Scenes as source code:
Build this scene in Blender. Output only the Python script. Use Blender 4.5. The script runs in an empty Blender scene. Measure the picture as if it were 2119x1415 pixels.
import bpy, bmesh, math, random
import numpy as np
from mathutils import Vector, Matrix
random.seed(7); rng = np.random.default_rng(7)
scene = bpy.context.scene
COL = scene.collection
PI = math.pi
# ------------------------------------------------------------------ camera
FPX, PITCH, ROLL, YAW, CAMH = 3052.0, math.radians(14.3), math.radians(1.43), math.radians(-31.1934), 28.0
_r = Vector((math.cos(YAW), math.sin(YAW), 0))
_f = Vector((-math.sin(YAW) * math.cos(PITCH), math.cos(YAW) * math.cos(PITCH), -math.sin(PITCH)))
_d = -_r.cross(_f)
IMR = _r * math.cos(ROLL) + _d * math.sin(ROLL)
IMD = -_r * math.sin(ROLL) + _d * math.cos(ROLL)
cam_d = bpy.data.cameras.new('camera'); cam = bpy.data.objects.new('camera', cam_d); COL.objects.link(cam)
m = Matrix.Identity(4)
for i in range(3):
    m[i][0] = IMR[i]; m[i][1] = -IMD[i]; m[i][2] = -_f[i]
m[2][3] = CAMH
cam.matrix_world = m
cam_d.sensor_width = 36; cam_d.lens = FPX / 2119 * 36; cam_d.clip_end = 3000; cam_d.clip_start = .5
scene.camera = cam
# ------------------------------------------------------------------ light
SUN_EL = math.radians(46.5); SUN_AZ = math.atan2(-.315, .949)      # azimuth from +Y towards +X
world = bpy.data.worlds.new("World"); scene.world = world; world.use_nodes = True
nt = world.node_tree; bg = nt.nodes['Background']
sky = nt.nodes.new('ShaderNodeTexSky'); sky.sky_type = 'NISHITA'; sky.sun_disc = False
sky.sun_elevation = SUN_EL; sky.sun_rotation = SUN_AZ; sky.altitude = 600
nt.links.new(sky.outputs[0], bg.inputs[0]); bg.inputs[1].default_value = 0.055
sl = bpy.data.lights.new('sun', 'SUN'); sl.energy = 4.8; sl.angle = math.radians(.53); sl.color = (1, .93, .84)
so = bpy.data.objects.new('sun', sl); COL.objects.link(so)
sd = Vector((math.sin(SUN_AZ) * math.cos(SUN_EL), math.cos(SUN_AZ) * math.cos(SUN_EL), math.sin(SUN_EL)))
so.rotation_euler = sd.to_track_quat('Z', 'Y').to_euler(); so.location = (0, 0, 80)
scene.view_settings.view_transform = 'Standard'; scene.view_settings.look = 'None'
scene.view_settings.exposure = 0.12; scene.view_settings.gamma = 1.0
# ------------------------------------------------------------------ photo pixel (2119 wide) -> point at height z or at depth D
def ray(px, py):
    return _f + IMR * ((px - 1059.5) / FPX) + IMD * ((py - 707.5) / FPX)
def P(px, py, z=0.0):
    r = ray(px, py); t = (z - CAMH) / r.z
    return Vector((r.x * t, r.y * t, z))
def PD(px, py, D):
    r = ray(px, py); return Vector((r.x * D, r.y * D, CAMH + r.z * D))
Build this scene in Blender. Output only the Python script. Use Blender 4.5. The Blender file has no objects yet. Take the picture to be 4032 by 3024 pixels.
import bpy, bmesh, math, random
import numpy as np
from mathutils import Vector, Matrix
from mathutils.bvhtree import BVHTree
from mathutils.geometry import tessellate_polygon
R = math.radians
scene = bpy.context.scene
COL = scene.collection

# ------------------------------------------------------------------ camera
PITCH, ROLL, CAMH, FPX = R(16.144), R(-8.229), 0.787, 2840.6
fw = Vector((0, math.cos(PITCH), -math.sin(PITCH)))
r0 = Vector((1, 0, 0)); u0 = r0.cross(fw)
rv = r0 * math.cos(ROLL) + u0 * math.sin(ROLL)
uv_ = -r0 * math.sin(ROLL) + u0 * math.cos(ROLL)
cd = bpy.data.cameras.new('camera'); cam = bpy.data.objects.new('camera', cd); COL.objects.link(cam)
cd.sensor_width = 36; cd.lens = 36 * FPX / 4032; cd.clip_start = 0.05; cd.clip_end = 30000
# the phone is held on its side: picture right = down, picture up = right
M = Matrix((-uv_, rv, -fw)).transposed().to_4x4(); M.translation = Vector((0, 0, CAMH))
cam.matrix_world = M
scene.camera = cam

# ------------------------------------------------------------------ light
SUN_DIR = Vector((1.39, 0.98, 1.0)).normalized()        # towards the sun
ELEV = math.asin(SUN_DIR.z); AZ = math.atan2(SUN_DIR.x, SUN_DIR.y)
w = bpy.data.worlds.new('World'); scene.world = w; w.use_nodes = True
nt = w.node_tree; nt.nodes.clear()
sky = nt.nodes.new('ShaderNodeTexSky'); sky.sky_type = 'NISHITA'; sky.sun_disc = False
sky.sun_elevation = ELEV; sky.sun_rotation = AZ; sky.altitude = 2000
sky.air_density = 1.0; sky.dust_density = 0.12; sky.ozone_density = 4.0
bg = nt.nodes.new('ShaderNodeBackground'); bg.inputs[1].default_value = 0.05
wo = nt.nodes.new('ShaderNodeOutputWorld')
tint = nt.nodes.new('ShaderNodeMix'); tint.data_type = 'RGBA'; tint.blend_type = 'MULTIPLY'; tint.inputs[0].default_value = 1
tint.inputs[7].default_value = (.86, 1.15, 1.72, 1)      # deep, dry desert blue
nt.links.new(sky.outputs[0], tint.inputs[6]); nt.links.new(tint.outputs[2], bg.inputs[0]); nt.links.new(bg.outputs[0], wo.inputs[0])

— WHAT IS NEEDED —
How many lines in the data contain the string "picture"? Respond with the number only.

— FINAL ANSWER —
3